◆ EXERCISE DESCRIPTION:
Print the lines from the one that contains "Recreate this scene as a Blender Python (bpy) script. Use" to the one that contains "COL = S.collection", inclusive, exactly as they appear, and please drop any pictures.

Scene script records
** START **

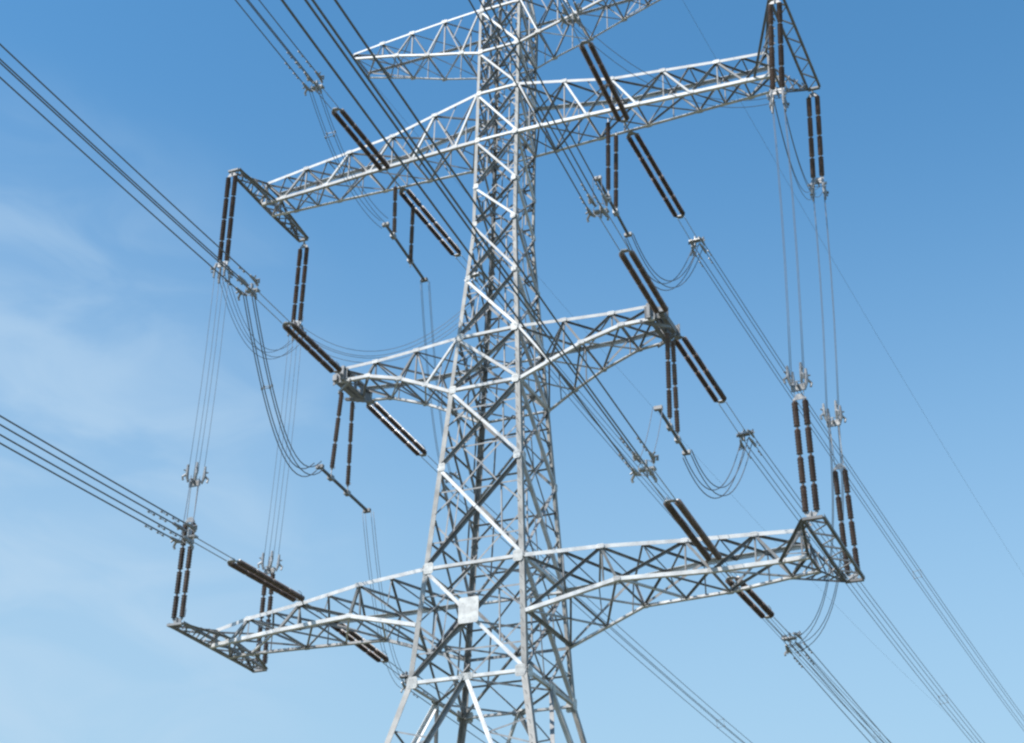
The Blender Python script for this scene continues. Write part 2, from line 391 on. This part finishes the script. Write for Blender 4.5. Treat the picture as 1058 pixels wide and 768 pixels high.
for side in (-1, 1):
    # earth wire arm
    a = crossarm(side, [(1.65, 1.65, 79.5), (4.6, 1.6, 79.4), (7.4, 1.5, 79.3), (10, 1.4, 79.2), (12.6, 1.25, 79.1)],
                 [(1.65, 1.65, 75.4), (3.1, 1.6, 75.9), (6.0, 1.55, 76.7), (8.7, 1.45, 77.6), (12.6, 1.25, 78.7)], 14, .15, .1)
    # top arm
    zt = 69.0 if side < 0 else 69.15
    a = crossarm(side, [(1.65, 1.65, 71.5), (5.1, 1.5, 70.75), (8.6, 1.38, 69.95), (12.3, 1.2, 69.65), (16.1, 1.0, 69.35), (19.6, .85, zt)],
                 [(1.65, 1.65, 67.3), (3.3, 1.6, 67.3), (6.8, 1.45, 67.3), (10.4, 1.3, 67.28), (14.2, 1.1, 67.25), (17.9, .95, 67.22), (20.0, .85, 67.2)], 18, .22, .14)
    z_ = 67.5 if side < 0 else 69.9
    x_ = 19.75 if side < 0 else 21.4
    tip_beam(a, side, [(18.7, .93, 67.22), (20, .85, 67.2), (19.6, .85, zt)], [(side*x_, -5, z_), (side*x_, 5, z_)])
    # middle arm
    a = crossarm(side, [(2.22, 2.22, 50.9), (5.3, 2.05, 50.75), (8.5, 1.85, 50.65), (11.2, 1.6, 50.75)],
                 [(2.48, 2.48, 46.9), (4.4, 2.2, 47.9), (6.5, 2.0, 48.9), (9.1, 1.75, 49.75), (11.3, 1.6, 49.85)], 16, .22, .14)
    bm = bmesh.new()                                   # the heavy bracket that holds the strings
    for z, e in ((50.75, 1), (49.85, -1)):
        quadbox(bm, P(side*11.0, -1.9, z), P(side*11.0, 2.2, z), V((1, 0, 0)), V((0, 0, 1)), -.12, .12, -.08, .08)
    for y in (-1.85, -.9, 0, .9, 2.15):
        quadbox(bm, P(side*11.0, y, 49.93), P(side*11.0, y, 50.67), V((1, 0, 0)), V((0, 1, 0)), -.1, .1, -.06, .06)
    for sy in (-1, 1): 
        quadbox(bm, P(side*10.7, sy*1.7, 50.3), P(side*12.1, sy*1.15, 50.3), V((0, 0, 1)), V((0, 1, 0)), -.42, .42, -.03, .03)
        quadbox(bm, P(side*10.4, sy*1.68, 49.7), P(side*12.0, sy*.5, 49.6), V((0, 0, 1)), V((0, 1, 0)), -.1, .1, -.1, .1)
    quadbox(bm, P(side*11.75, -1.6, 50.3), P(side*11.75, 1.9, 50.3), V((1, 0, 0)), V((0, 0, 1)), -.16, .16, -.3, .12)
    link('tip_bracket', bm, DULL_SHADED, a)
    # bottom arm
    k = 1 if side > 0 else 0
    a = crossarm(side, [(3.31, 3.31, 34.4), (8.0, 2.9, 34.4 if k else 34.2), (12.8, 1.95, 34.4 if k else 33.9), (16.8, 1.5, 34.35 if k else 33.6), (19.4, 1.2, 34.3 if k else 33.2)],
                 [(3.55, 3.55, 30.85), (8.8, 2.45, 32.45), (14.3, 1.85, 32.4), (18.2, 1.35, 32.6 if k else 32.3), (19.8, 1.2, 32.7 if k else 32.2)], 20, .24, .16)
    z_ = 32.45 if side < 0 else 33.3
    x_ = 19.9 if side < 0 else 21.0
    tip_beam(a, side, [(18.2, 1.35, 32.5), (19.8, 1.2, 32.7 if k else 32.2), (19.4, 1.2, 34.3 if k else 33.2)], [(side*x_, -5, z_), (side*x_, 5, z_)])

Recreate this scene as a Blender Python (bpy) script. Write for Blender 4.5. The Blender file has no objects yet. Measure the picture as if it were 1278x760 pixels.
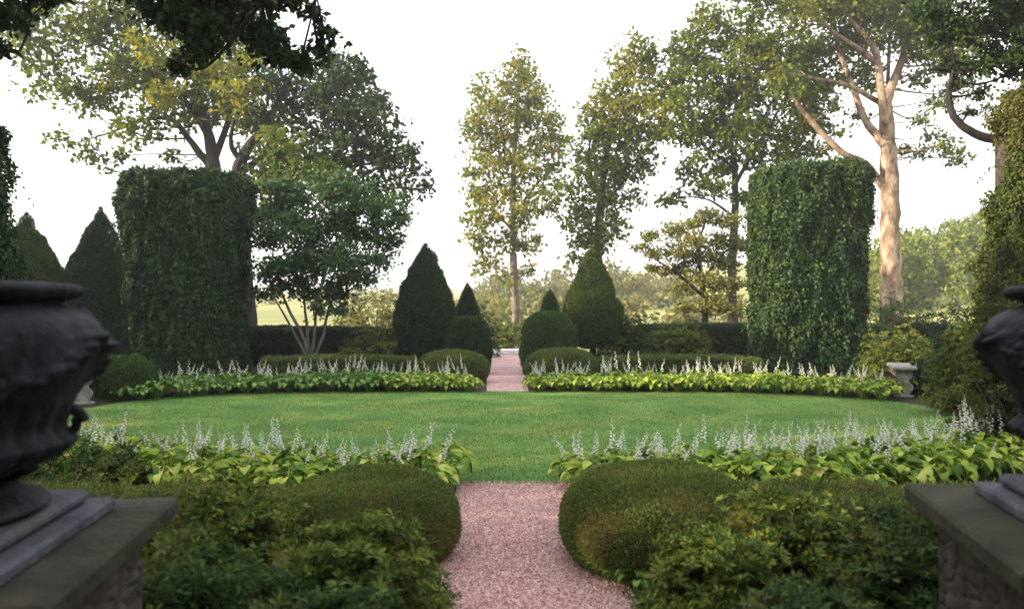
import bpy, math, random
import numpy as np
from mathutils import Vector
PI = math.pi
R = math.radians
SC = bpy.context.scene
C = SC.collection

# ------------------------------------------------------------------ camera
F = 1000.0 / 1278.0            # focal length in picture widths
EYE = 2.0
cam_d = bpy.data.cameras.new('camera')
cam = bpy.data.objects.new('camera', cam_d)
C.objects.link(cam)
cam.location = (0, 0, EYE)
cam.rotation_euler = (R(90), 0, 0)
cam_d.sensor_width = 36
cam_d.lens = 36 * F
cam_d.shift_y = 5 / 1278.0
cam_d.clip_start = 0.05
cam_d.clip_end = 3000
cam_d.dof.use_dof = True
cam_d.dof.focus_distance = 14.0
cam_d.dof.aperture_fstop = 1.8
SC.camera = cam

# ------------------------------------------------------------------ world, sun, exposure
SUN_EL = R(19)
SUN_DIR = Vector((-0.95, -0.22, 0)).normalized()      # horizontal direction TOWARDS the sun
w = bpy.data.worlds.new('World')
SC.world = w
w.use_nodes = True
nt = w.node_tree
nt.nodes.clear()
out = nt.nodes.new('ShaderNodeOutputWorld')
bg = nt.nodes.new('ShaderNodeBackground')
sky = nt.nodes.new('ShaderNodeTexSky')
sky.sky_type = 'NISHITA'
sky.sun_disc = False
sky.sun_elevation = SUN_EL
sky.sun_rotation = math.atan2(SUN_DIR.x, SUN_DIR.y)
sky.dust_density = 2.5
sky.air_density = 1.0
tc = nt.nodes.new('ShaderNodeTexCoord')
mp = nt.nodes.new('ShaderNodeMapping')
mp.inputs['Scale'].default_value = (1.0, 1.0, 4.5)
nz = nt.nodes.new('ShaderNodeTexNoise')
nz.inputs['Scale'].default_value = 2.6
nz.inputs['Detail'].default_value = 7
nz.inputs['Roughness'].default_value = 0.55
cr = nt.nodes.new('ShaderNodeValToRGB')
cr.color_ramp.elements[0].position = 0.30
cr.color_ramp.elements[0].color = (0.50, 0.50, 0.50, 1)
cr.color_ramp.elements[1].position = 0.60
cr.color_ramp.elements[1].color = (0.93, 0.93, 0.93, 1)
mx = nt.nodes.new('ShaderNodeMix')
mx.data_type = 'RGBA'
mx.inputs[7].default_value = (8.6, 8.6, 8.8, 1)       # thin bright cloud veil
nt.links.new(tc.outputs['Generated'], mp.inputs['Vector'])
nt.links.new(mp.outputs[0], nz.inputs['Vector'])
nt.links.new(nz.outputs['Fac'], cr.inputs['Fac'])
nt.links.new(cr.outputs['Color'], mx.inputs[0])
nt.links.new(sky.outputs[0], mx.inputs[6])
nt.links.new(mx.outputs[2], bg.inputs['Color'])
bg.inputs['Strength'].default_value = 0.10
nt.links.new(bg.outputs[0], out.inputs['Surface'])

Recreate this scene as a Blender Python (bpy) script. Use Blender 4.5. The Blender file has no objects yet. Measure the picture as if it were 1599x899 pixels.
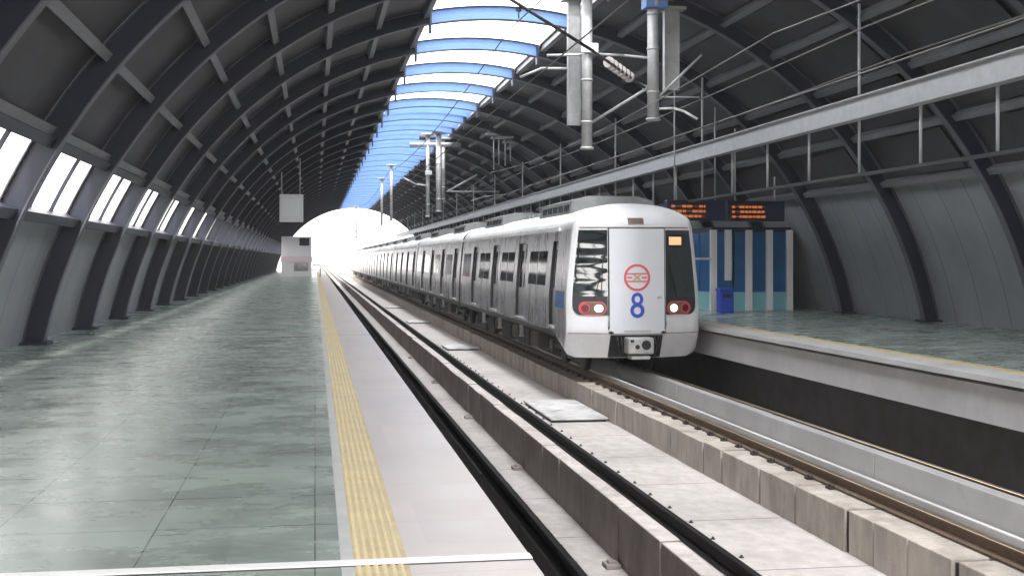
import bpy, bmesh, math, random
from mathutils import Vector, Matrix
R = math.radians
random.seed(7)
S = bpy.context.scene
COL = S.collection

# ------------------------------------------------------------------ camera
F = 1900.0                      # focal length in pixels of a 1599 px wide picture
YAW = math.atan((799.5 - 492) / F)
CZ = 2.63
cam_d = bpy.data.cameras.new('camera')
cam_d.sensor_width = 36.0
cam_d.lens = 36.0 * F / 1599
cam_d.shift_y = -(449.5 - 404) / 1599
cam_d.clip_start = 0.1
cam_d.clip_end = 6000
cam = bpy.data.objects.new('camera', cam_d)
COL.objects.link(cam)
cam.location = (0, 0, CZ)
cam.rotation_euler = (R(90), 0, -YAW)
S.camera = cam

# ------------------------------------------------------------------ world, sun, exposure
SUN_EL, SUN_AZ = R(58), R(178)          # azimuth clockwise from +Y : behind the camera
w = bpy.data.worlds.new('World'); S.world = w; w.use_nodes = True
nt = w.node_tree; nt.nodes.clear()
wo = nt.nodes.new('ShaderNodeOutputWorld'); bg = nt.nodes.new('ShaderNodeBackground')
sky = nt.nodes.new('ShaderNodeTexSky'); sky.sky_type = 'NISHITA'; sky.sun_disc = False
sky.sun_elevation = SUN_EL; sky.sun_rotation = SUN_AZ
sky.air_density = 1.0; sky.dust_density = 6.0; sky.ozone_density = 1.0
tc = nt.nodes.new('ShaderNodeTexCoord')
nz = nt.nodes.new('ShaderNodeTexNoise'); nz.inputs['Scale'].default_value = 2.2; nz.inputs['Detail'].default_value = 6
rp = nt.nodes.new('ShaderNodeValToRGB'); rp.color_ramp.elements[0].position = 0.25; rp.color_ramp.elements[1].position = 0.6
rp.color_ramp.elements[0].color = (0.65, 0.65, 0.65, 1)
mx = nt.nodes.new('ShaderNodeMixRGB'); mx.inputs['Color2'].default_value = (14.8, 14.4, 14.0, 1)
nt.links.new(tc.outputs['Generated'], nz.inputs['Vector']); nt.links.new(nz.outputs['Fac'], rp.inputs['Fac'])
nt.links.new(rp.outputs['Color'], mx.inputs['Fac']); nt.links.new(sky.outputs['Color'], mx.inputs['Color1'])
nt.links.new(mx.outputs['Color'], bg.inputs['Color']); bg.inputs['Strength'].default_value = 0.10
nt.links.new(bg.outputs['Background'], wo.inputs['Surface'])

sd = bpy.data.lights.new('sun', 'SUN'); sd.energy = 2.4; sd.angle = R(8); sd.color = (1.0, 0.96, 0.90)
sun = bpy.data.objects.new('sun', sd); COL.objects.link(sun)
d = Vector((math.cos(SUN_EL) * math.sin(SUN_AZ), math.cos(SUN_EL) * math.cos(SUN_AZ), math.sin(SUN_EL)))
sun.rotation_euler = d.to_track_quat('Z', 'Y').to_euler()
S.view_settings.view_transform = 'Standard'; S.view_settings.look = 'None'
S.view_settings.gamma = 1.0; S.view_settings.use_curve_mapping = False
S.view_settings.exposure = 1.85
S.render.engine = 'CYCLES'
S.cycles.use_denoising = True
S.cycles.max_bounces = 8; S.cycles.diffuse_bounces = 5; S.cycles.glossy_bounces = 3
S.cycles.transparent_max_bounces = 12; S.cycles.transmission_bounces = 4
S.cycles.sample_clamp_indirect = 6.0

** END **

◆ THE ANSWER:
Recreate this scene as a Blender Python (bpy) script. Use Blender 4.5. The Blender file has no objects yet. Measure the picture as if it were 1599x899 pixels.
import bpy, bmesh, math, random
from mathutils import Vector, Matrix
R = math.radians
random.seed(7)
S = bpy.context.scene
COL = S.collection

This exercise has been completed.